### TASK REQUIREMENTS
Select the lines of the records containing the word "pixels" and list them.

### INFORMATION SUPPLIED
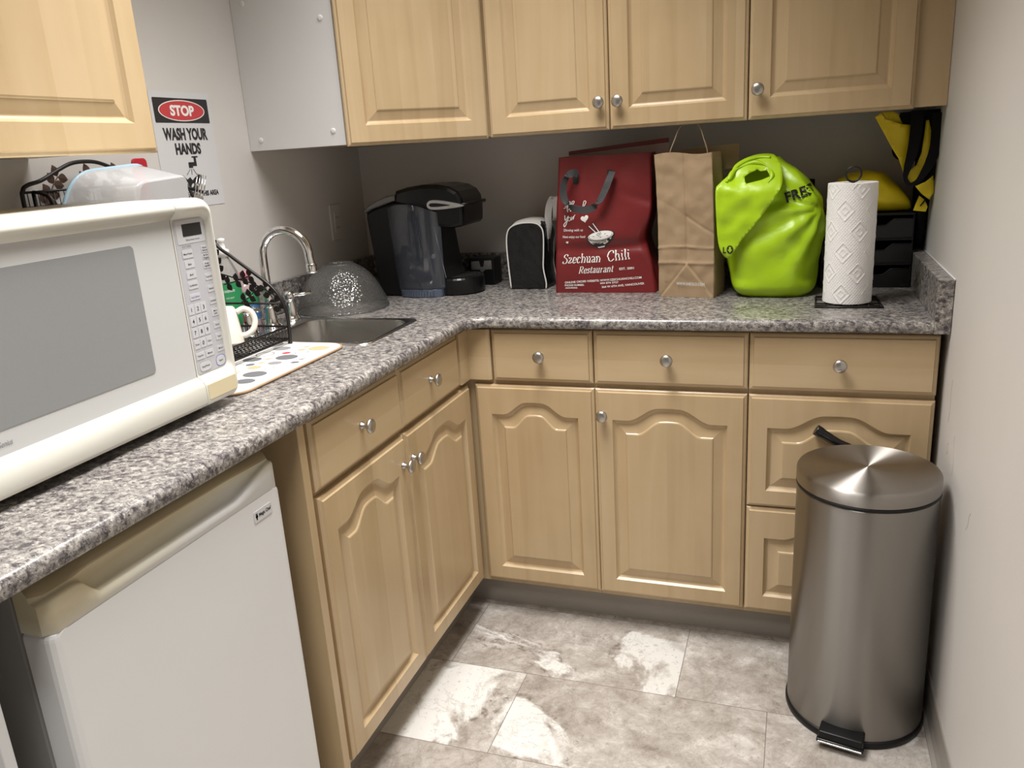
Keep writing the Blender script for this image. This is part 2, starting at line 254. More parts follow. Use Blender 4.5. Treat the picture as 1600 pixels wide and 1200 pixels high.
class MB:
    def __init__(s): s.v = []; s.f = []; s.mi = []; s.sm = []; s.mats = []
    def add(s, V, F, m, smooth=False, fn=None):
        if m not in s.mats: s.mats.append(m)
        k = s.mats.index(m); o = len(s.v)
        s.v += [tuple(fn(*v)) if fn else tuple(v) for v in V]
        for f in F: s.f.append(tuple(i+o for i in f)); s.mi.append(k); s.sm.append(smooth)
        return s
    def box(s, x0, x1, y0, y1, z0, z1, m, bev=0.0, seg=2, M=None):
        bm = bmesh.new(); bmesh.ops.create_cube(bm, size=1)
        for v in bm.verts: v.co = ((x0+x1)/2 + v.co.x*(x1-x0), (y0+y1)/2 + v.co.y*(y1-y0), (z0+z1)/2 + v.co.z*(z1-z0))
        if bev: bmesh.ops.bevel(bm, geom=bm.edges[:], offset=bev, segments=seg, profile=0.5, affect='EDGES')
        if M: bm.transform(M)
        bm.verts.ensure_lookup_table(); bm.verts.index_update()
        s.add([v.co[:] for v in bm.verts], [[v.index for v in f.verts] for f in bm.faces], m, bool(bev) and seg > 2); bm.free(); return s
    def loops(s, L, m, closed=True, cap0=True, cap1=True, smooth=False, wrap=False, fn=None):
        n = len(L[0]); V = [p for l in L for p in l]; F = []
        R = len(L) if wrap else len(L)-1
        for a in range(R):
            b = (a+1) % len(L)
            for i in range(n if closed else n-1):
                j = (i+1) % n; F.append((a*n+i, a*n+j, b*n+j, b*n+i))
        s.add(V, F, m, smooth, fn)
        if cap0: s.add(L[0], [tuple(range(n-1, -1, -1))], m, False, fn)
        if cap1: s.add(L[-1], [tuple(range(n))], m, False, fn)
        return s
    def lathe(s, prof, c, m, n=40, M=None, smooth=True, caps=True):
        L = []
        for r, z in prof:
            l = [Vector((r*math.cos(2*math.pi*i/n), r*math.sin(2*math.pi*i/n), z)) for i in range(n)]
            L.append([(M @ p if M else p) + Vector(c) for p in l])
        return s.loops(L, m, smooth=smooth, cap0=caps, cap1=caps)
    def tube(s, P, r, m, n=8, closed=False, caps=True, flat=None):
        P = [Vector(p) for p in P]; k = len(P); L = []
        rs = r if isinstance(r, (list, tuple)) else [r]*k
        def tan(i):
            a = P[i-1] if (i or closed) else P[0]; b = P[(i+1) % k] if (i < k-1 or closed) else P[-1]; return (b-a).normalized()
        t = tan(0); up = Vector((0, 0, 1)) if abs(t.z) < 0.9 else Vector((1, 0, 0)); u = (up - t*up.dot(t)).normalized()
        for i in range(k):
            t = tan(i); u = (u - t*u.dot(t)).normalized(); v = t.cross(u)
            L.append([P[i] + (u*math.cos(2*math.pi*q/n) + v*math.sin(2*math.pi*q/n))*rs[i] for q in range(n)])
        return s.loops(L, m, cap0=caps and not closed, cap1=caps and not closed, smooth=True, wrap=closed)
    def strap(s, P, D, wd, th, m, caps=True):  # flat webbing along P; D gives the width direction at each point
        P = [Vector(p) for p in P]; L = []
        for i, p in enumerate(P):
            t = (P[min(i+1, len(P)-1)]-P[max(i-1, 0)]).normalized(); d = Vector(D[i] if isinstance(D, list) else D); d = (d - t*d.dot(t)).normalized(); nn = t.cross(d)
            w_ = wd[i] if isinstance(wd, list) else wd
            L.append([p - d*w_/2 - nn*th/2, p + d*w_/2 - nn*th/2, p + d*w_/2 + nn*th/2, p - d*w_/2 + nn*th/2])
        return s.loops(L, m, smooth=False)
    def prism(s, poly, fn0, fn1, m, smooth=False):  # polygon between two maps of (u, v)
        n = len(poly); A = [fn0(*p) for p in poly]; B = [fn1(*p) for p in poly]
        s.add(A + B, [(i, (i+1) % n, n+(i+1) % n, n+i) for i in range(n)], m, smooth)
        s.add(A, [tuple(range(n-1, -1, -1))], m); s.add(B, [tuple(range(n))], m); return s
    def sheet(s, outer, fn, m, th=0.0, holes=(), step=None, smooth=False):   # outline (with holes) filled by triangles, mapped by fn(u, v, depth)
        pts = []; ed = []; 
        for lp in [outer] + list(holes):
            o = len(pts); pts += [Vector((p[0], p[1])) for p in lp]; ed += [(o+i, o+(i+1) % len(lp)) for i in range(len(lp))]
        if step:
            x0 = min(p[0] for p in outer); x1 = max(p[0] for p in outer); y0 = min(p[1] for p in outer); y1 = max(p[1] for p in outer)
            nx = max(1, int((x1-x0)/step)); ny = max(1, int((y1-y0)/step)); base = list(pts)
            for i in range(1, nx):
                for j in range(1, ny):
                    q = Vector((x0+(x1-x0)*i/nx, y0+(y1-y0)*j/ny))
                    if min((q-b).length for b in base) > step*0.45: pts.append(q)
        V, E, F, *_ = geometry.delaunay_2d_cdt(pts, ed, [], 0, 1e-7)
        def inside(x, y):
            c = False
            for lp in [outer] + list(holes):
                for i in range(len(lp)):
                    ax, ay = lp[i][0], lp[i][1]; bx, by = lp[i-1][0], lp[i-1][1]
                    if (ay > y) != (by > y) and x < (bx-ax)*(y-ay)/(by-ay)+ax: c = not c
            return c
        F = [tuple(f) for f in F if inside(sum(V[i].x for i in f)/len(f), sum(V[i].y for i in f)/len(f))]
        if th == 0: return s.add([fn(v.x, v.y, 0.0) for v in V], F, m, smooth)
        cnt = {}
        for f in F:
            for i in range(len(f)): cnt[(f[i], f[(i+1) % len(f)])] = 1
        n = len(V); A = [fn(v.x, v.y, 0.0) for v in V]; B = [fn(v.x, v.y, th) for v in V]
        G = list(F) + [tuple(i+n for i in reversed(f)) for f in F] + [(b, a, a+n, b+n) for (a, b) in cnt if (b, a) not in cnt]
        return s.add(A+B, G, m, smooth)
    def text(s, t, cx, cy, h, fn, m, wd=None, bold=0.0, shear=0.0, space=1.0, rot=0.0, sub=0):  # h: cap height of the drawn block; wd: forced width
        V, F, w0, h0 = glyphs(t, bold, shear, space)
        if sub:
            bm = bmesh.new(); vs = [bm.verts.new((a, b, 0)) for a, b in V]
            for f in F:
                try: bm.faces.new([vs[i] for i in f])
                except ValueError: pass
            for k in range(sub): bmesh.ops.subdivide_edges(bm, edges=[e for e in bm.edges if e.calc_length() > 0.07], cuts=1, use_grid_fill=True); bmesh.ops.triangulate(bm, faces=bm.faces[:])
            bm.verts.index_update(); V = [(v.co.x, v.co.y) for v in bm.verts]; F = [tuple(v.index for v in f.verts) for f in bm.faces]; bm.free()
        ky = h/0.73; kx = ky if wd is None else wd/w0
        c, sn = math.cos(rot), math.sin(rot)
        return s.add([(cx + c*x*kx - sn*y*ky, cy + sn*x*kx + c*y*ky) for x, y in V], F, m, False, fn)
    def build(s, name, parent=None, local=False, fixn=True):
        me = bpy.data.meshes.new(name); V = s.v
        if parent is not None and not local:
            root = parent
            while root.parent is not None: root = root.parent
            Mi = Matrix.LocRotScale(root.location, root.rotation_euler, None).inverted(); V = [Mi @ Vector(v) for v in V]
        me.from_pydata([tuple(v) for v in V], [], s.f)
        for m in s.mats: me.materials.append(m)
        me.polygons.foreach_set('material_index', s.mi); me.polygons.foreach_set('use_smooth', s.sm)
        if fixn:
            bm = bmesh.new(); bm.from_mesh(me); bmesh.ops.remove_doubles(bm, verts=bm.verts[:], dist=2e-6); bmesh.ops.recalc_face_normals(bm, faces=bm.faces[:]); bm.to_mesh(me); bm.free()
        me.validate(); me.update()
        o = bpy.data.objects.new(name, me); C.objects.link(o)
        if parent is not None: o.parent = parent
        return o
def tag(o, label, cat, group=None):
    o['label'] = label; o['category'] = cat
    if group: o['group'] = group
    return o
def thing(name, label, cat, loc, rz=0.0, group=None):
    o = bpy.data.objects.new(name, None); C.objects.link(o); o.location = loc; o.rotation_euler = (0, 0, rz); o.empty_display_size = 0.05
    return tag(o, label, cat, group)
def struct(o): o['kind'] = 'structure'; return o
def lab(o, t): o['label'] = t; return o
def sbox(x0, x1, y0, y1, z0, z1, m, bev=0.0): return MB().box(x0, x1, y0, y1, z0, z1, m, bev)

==

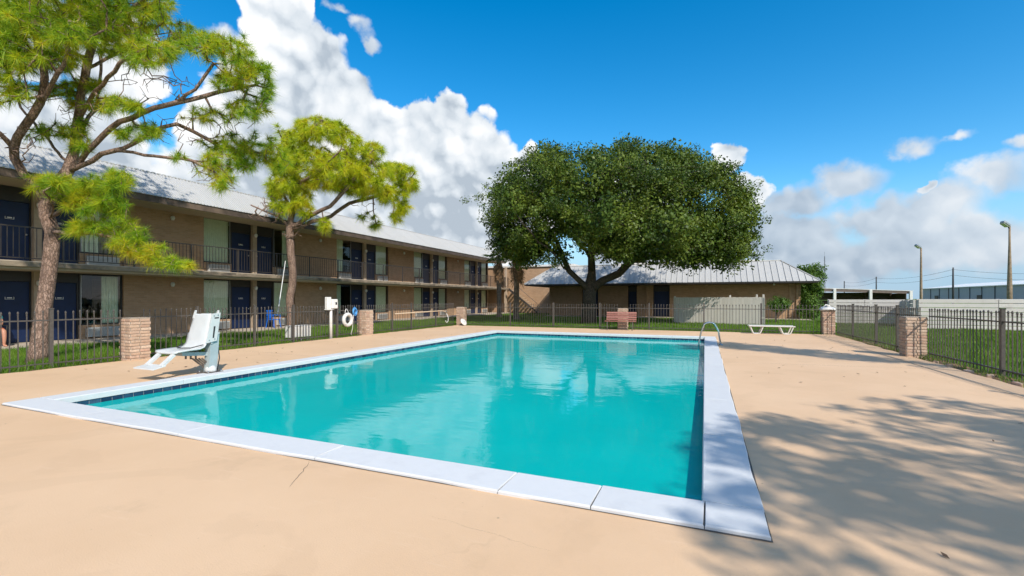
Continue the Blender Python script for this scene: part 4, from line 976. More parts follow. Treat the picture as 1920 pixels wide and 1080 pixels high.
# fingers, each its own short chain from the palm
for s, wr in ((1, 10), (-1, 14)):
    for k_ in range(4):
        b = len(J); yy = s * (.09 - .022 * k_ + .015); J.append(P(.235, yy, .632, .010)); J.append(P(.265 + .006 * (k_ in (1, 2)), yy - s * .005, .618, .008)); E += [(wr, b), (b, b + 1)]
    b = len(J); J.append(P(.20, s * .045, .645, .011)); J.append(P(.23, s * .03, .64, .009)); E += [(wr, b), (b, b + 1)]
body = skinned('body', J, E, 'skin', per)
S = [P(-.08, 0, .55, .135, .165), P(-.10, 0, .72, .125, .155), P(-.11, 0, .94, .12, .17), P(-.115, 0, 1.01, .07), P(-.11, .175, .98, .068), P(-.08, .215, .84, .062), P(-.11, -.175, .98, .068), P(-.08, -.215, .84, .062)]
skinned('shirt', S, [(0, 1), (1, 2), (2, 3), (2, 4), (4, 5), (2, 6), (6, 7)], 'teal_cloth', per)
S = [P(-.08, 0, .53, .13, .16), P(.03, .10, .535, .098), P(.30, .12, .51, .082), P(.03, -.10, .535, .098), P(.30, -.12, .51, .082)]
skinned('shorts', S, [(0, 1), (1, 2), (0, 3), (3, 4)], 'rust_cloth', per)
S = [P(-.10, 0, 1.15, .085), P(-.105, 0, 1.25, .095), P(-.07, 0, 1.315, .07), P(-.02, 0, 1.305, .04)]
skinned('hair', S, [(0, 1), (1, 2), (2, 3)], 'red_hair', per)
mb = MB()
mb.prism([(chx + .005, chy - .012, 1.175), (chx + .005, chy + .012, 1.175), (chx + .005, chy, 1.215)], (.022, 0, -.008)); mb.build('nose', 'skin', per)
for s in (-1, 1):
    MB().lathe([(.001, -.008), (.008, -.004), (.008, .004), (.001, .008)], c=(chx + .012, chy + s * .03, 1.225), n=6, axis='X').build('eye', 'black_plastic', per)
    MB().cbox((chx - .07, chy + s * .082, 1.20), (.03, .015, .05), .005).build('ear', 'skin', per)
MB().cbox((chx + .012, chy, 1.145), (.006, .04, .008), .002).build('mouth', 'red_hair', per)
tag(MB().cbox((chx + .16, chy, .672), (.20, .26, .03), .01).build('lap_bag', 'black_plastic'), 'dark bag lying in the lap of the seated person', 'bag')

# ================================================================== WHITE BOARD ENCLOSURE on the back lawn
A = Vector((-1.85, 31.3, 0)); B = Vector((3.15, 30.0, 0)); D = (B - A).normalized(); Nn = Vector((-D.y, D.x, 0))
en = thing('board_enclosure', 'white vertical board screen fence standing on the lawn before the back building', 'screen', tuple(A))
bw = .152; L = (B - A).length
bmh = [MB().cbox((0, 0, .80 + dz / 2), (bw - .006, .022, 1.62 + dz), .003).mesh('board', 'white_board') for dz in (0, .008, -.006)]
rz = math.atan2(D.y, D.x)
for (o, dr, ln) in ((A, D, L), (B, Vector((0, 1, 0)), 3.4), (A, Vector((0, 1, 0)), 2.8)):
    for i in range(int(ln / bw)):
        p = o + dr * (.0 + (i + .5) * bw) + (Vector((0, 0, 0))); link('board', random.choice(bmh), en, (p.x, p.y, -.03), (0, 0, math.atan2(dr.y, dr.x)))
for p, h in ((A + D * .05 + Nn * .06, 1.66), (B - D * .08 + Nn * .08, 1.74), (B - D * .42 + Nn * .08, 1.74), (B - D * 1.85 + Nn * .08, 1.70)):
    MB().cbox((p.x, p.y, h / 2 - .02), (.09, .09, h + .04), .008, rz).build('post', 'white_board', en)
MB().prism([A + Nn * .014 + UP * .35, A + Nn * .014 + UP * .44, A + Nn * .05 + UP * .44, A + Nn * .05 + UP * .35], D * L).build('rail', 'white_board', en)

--

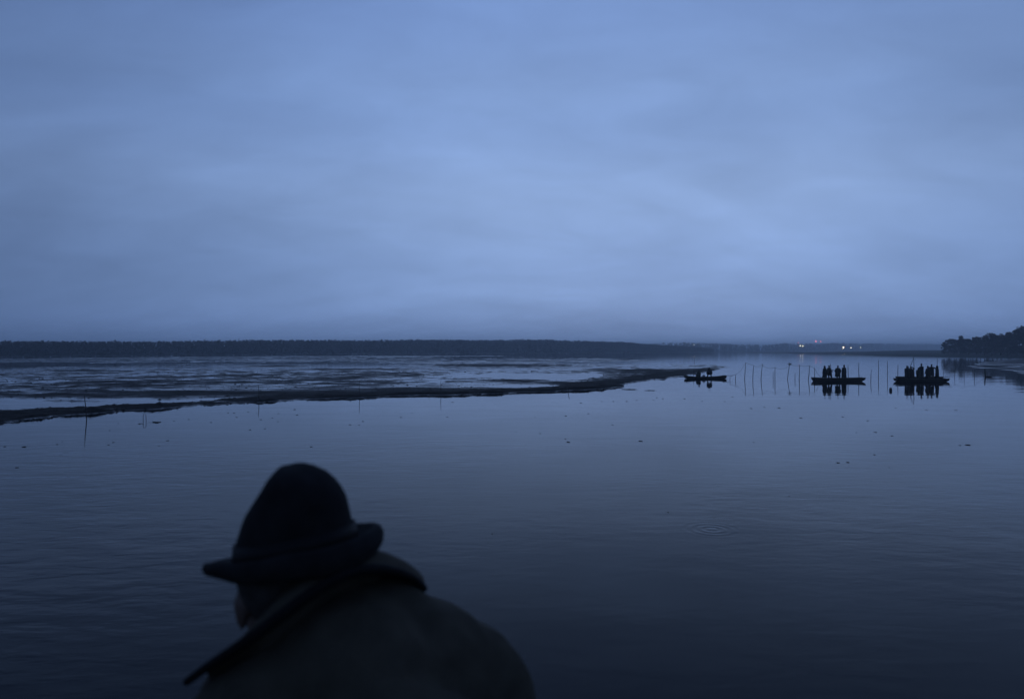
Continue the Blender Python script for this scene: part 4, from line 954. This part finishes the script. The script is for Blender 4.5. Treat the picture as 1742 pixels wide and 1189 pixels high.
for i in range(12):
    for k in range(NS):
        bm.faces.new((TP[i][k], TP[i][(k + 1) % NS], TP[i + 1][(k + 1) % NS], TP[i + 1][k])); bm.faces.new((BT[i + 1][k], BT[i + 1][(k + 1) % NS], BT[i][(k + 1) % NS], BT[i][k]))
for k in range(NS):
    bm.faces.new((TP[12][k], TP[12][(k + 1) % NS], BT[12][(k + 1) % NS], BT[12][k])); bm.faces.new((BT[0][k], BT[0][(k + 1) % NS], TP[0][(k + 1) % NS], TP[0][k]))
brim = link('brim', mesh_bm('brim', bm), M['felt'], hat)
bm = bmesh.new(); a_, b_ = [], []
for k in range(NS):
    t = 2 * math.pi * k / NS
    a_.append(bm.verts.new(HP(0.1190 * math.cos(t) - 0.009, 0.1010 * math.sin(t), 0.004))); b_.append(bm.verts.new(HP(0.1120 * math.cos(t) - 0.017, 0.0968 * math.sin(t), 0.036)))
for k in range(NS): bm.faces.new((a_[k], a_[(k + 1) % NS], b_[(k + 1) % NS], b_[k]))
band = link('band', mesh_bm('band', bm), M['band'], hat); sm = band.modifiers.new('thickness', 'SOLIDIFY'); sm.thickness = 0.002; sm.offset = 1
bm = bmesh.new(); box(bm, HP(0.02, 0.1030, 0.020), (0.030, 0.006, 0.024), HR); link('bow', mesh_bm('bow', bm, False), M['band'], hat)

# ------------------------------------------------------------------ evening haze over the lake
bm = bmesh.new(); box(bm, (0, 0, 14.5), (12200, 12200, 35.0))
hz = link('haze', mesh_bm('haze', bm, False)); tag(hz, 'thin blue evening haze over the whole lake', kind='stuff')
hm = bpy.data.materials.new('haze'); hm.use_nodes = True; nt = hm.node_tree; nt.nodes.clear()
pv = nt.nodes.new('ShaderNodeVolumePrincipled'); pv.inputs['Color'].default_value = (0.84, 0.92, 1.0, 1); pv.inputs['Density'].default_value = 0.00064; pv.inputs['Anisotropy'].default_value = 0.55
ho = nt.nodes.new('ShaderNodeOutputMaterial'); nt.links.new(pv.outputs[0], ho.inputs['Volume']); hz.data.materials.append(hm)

### TASK OUTPUT
Keep writing the Blender script for this image. This is part 2, starting at line 254. More parts follow. Use Blender 4.5. Treat the picture as 1600 pixels wide and 1200 pixels high.
Continue the Blender Python script for this scene: part 4, from line 976. More parts follow. Treat the picture as 1920 pixels wide and 1080 pixels high.
Continue the Blender Python script for this scene: part 4, from line 954. This part finishes the script. The script is for Blender 4.5. Treat the picture as 1742 pixels wide and 1189 pixels high.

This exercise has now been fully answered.